Only in the case of cyclists, they can't use this 'stupidity' to kill a dozen people with simple twist of their arms.

In small town America, 100% of adult cyclists have car licenses. What you're observing is that most people are 'suicidal, law-breaking, moving hazards'.

Weird that many of these people's neighbors can successfully own a cache of firearms for their entire adult life without brandishing it against themselves or another innocent human. Only target dummies, deer, and turkey need be afraid of these allegedly "suicidal, law-breaking, moving hazards."

What you're observing is that most people are 'suicidal, law-breaking, moving hazards'.

I don’t think this is true, and let me give an analogy. I have been several times to a sportsmen’s show in a small city, with classes, vendors hawking their wares, guides pitching services, that kind of thing. The level of firearm proficiency among attendees is pretty high, and the level of firearms safety is very high. At an event like this, you could pull random people out of the crowd on a busy show floor and hand them loaded rifles without causing me any concern at all. Obviously there was no reason to do this and no one did it, but the odds of an incident would be low.

One year there was a booth selling stun guns, and people did some pretty irresponsible things with them – things they would never have done with firearms. The people were the same, but their behavior was very different. To everyone there guns were serious and required respect, but to many stun guns were toys, and they treated them like toys.

The US has a high rate of vehicular deaths but it isn’t that high. I wonder how motorcyclists and cyclists stack up in deaths per road mile traveled? Assuming similar behavior you’d think motorcyclists die at a higher rate because of higher speed.

Motorcycle deaths per 100 million VMT is far higher than cars -- about 26.2, compared to 1.20 for passenger cars. This is probably largely because a motorcycle provides almost no protection to the occupant in a crash (though behavior probably also plays a role). Cyclist fatalities per mile aren't really known because miles traveled isn't really known.

This, unfortunately, matches my experience in semi-rural, suburban, and light urban in a moderately-sized American city and surrounds. Nearly to a person, cyclists that I encounter on non-neighborhood roads want all the benefits of being considered a "real vehicle" when it suits them, and also all the benefits of being a "fragile human being" when it suits them.

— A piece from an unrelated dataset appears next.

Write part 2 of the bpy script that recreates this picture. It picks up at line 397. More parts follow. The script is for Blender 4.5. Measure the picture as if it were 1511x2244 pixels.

Even to the point of having no sense of self-preservation or common sense - for example, there is a twisty back road near my house which is posted at 45mph, has approximately 3" of shoulder (and a drop-off into the ditch), and many twisty bends such that a bicyclist riding not on the shoulder will not be visible to a car until VERY late in the game, and a driver not being very defensive and careful would have a hard time avoiding them...

And yet, constantly, I see bicyclists do this, including getting upset when I refuse to go around them when I can't see far enough beyond where they are to know that moving out into the actual other lane of traffic (which their road position will make me do) would be actually safe.

The reason for bicycling on non-neighborhood roads is they are the ones which go places. Same reasons the drivers use them. I'm not sure what else you'd expect.

The comment was more directed at why pick a road which has (1) a speed limit which even doped-up Lance Armstrong could not approach or sustain, (2) that has no escape routes either for the bike or for a car which encounters a bike, and (3) highly restricted sightlines that make bikes much more of a rolling roadblock than under other circumstances. The area is not lacking in bike trails, and based on the attire selected, approximately 0 of the bikes I see doing this are doing it just to get from point A to point B.

(1) A speed limit is not a minimum. (2) You are supposed to be able to stop even for stopped traffic, not depend on magic escape routes to get you out of trouble. (3) You are supposed to drive in a way that is suitable for the circumstances.

And bike trails can be quite short, unsuitable for a racing bike, not linked to other nice roads that one might use, etc.